Emilie a été victime de harcèlement de la 5ème jusqu'au deuxième trimestre de la 3ème. Elle subissait beaucoup de violences verbales et psychologiques. Elle était dans une institution privée, catholique, très huppée de Lille. C'est un établissement où la norme, pour une fille, était d'avoir un sac de marque, d'avoir les cheveux impeccablement lissés, des vêtements de telles marques achetés dans le Vieux-Lille… Emilie, elle, n'avait pas du tout les mêmes centres d'intérêt que la plupart des adolescentes de son âge. Elle ne s'intéressait pas aux garçons, à avoir des vêtements de marques… Tout ça lui semblait superficiel.
Crachats, jets de chewing-gums et de mouchoirs usagés
Elle, elle voulait avant tout suivre sa scolarité sans problème. C'était une élève brillante. Elle voulait devenir vétérinaire, elle s'intéressait donc aux animaux. Elle était végétarienne et militait un peu pour la cause animale. Et, par-dessus tout, elle aimait la lecture. Elle avait essayé de trouver refuge dans ses livres en se disant qu'en lisant, en se faisant oublier, en faisant profil bas, on la laisserait tranquille. En réalité, pas du tout. Elle était traitée de 'clocharde', de 'fayotte', de 'première de la classe', d''intellote la plus moche de la classe'… On lui conseillait aussi d'avoir de moins bonnes notes pour être moins harcelée.
On lui a aussi craché dessus, jeté une équerre dans la tête, claqué une porte au visage, jeté des mouchoirs usagés, des chewing-gums… Il y avait aussi des coups, des croche-pieds, des crachats, des violences physiques… On lui arrachait ses livres, lui mettait la tête dedans en lui arrachant des pages. Mais tout ça, nous l'ignorions. Nous l'avons su quand un matin, avant de se rendre au collège, elle a fait une énorme crise d'angoisse. Elle a craqué, elle a dit 'J'en peux plus, je ne veux plus jamais y retourner. C'est horrible'. Dès que nous avons su ça, nous l'avons immédiatement retirée de son lycée.
"Elle avait honte, ne voulait pas nous inquiéter"

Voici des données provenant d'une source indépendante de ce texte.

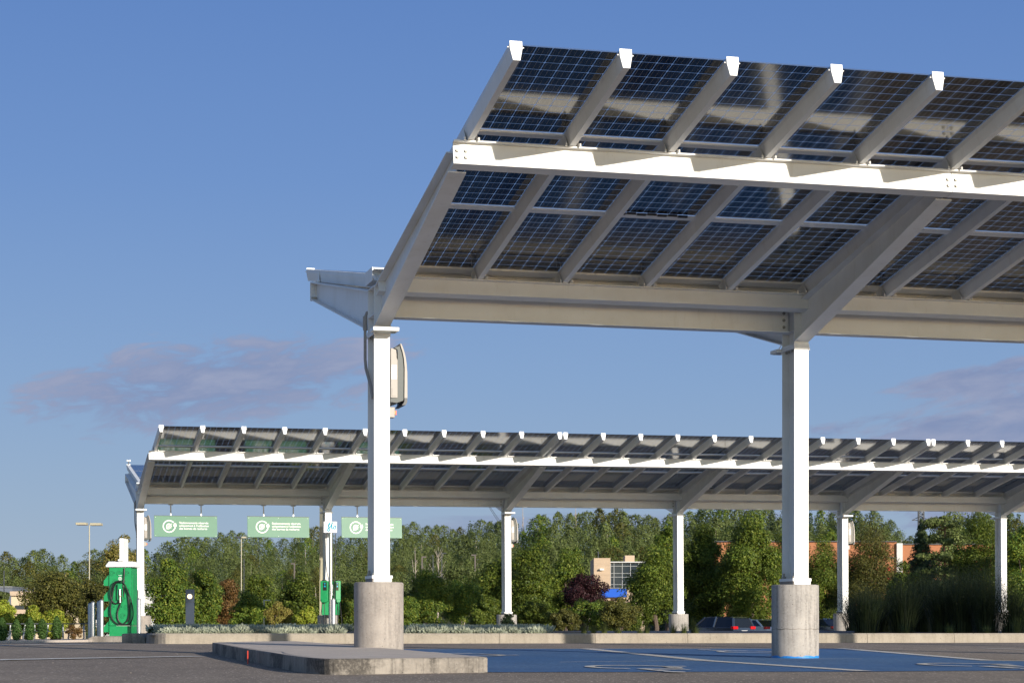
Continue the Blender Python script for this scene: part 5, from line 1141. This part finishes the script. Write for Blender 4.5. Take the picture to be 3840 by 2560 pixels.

Elle a donc commencé à nous parler du harcèlement qu'elle subissait mais sans tout nous dire. Quand on a trouvé son récit, on a appris d'autres choses. On était absolument effondrés… Elle ne nous en parlait pas parce qu'elle avait peur des représailles. Elle ne voulait pas passer pour une 'balance', parce que chez les jeunes c'est vraiment un tabou et que si on parle des violences subies on passe pour une 'balance'. Ce qui, forcément, empire les choses. Comme beaucoup de victimes, elle avait honte. Mais, aussi, elle ne voulait pas nous inquiéter. Elle était contente de nous ramener des bonnes notes. Alors qu'on aurait mille fois préférer savoir ce qu'il se passait et la changer tout de suite d'établissement.
Comme elle l'écrit, elle se sentait 'pitoyable' et ne voulait pas que ses parents sachent 'qu'ils avaient donné naissance à une pure sous-merde'. Voilà, l'image qu'elle avait d'elle-même, que les harceleurs ont fini par lui renvoyer. Mais, malgré tout ce qui lui est arrivée, elle a été très courageuse d'où le titre du livre, Rester fort. Car en publiant ce livre, on souhaitait rendre hommage à Emilie en parlant aussi de la petite fille qu'elle a été. Avec nos textes, nos poèmes, on évoque son enfance et sa pathologie. Parce qu'une fois qu'on l'a retirée de son lycée, elle est tombée en dépression, qui a empiré au fil du temps.
"Ce livre est aussi fait pour les harceleurs et les complices"
Mais le but de ce livre est aussi d'alerter les institutions qui bien souvent ne veulent pas réagir, qui préfèrent fermer les yeux. Les adultes (les professeurs, les CPE, les directeurs…) ne remplissent pas leur rôle d'adulte qui est d'éduquer mais aussi de protéger les enfants. On veut aussi que le témoignage d'Emilie et nos textes sensibilisent les enfants qui seraient éventuellement en difficulté, que ça les encouragent à prendre la parole. Ce livre est aussi fait pour les harceleurs et les complices, les témoins silencieux. Qu'ils comprennent que chacun est responsable, qu'ils se rendent compte de l'impact de leur violence sur leurs victimes. Car celle-ci peut aller jusqu'à la phobie scolaire, la dépression, voire le suicide.
Souvent les jeunes se disent que c'est 'juste pour rigoler', mais non. Car même si la victime ne dit rien elle souffre énormément. Elle peut aller jusqu'à se donner la mort. Donc, non ce n'est pas drôle. Il faut comprendre que la répétition d'actes malveillants, d'insultes, d'humiliations, de brimades et autres violences, ça détruit la victime. En plus, il s'agit d'enfant dans une période difficile car en pleine adolescence on est plein de doutes. Il n'y a rien de tel pour briser l'estime de soi et bousiller les gamins".
NB: Rester fort de Emilie Monk, éditions Slatkine & Cie, 128 pages, 9,90€. Tous les droits du livre sont reversés à l’association "Les Parents", qui lutte contre le harcèlement scolaire, ainsi qu’à L214, association de protection animale que soutenait Emilie.